Notes from group discussion 4/21/2017

Presented by Bert and Ryan.

Question: what does it mean to have multiple ways to classify a categorical variable? If we only have two categories, do we just use a t-test? What is an example of a categorical variable that can be classified in different ways?

number of ways to categorize tells you what order of ANOVA to use...but what information does a higher-order ANOVA give you?

Paula: best discussion of ANOVA on Seltmann (?) book that's online

This particular test seems to be good for answering the general question "is there something significant going on here?"

Bert: If you do ANOVA with only two categories (i.e. A and B), that's an f-test.

Anne: Does the number in your sets matter for this? Does it matter if the number in one category is much different than another?
Equal numbers are not important, but it may get weird if one category has very few students in it.

Lisa: how do you know whether your parent distribution has a covariate?
Ryan: ANCOVA is a way of correcting for some covariance, without changing your question. In other words, we are trying to control for some other possible variable, without doing a two-way ANOVA.

You might use ANCOVA as a second step to sort out which variable actually has an effect, after you've run a two-way ANOVA and figured out that something significant is going on.

You can lower the error you would get on ANOVA by taking out the error due to a known covariate with ANCOVA.

We really have no idea what "adjusting for the covariate" really means...but the other option is a two-way ANOVA which doesn't give us info on which of the covariates really matters.

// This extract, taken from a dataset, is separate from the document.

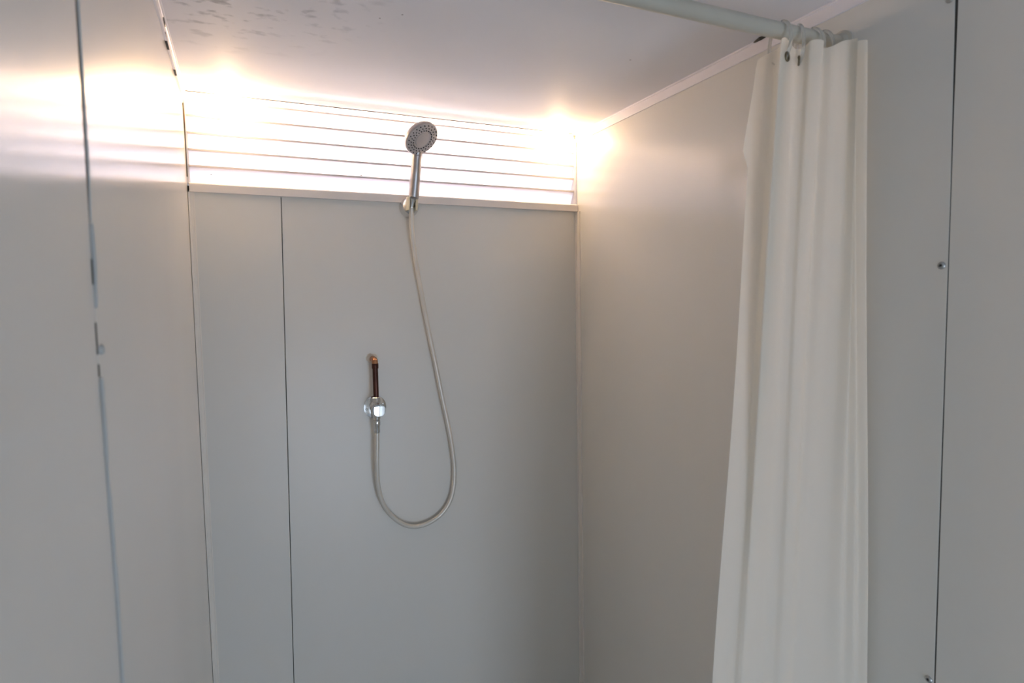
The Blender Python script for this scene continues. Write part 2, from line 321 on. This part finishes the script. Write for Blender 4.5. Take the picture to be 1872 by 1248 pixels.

Discussion: does the adjustment for the covariate in ANCOVA usually make the variation between groups increase, as it did in our analysis? We know we are adjusting the means of the covariate categories, so maybe this messes with our categorical variable groups...

Contingency tables: Ryan's favorite statistical object.

Assumptions: simple random sample--everyone is equally likely to be selected.
Expected cell values: this is a binomial distribution, and the normal approximation to the binomial distribution (or vice versa) tells us that no cell should be "too low". -> We can't split too finely.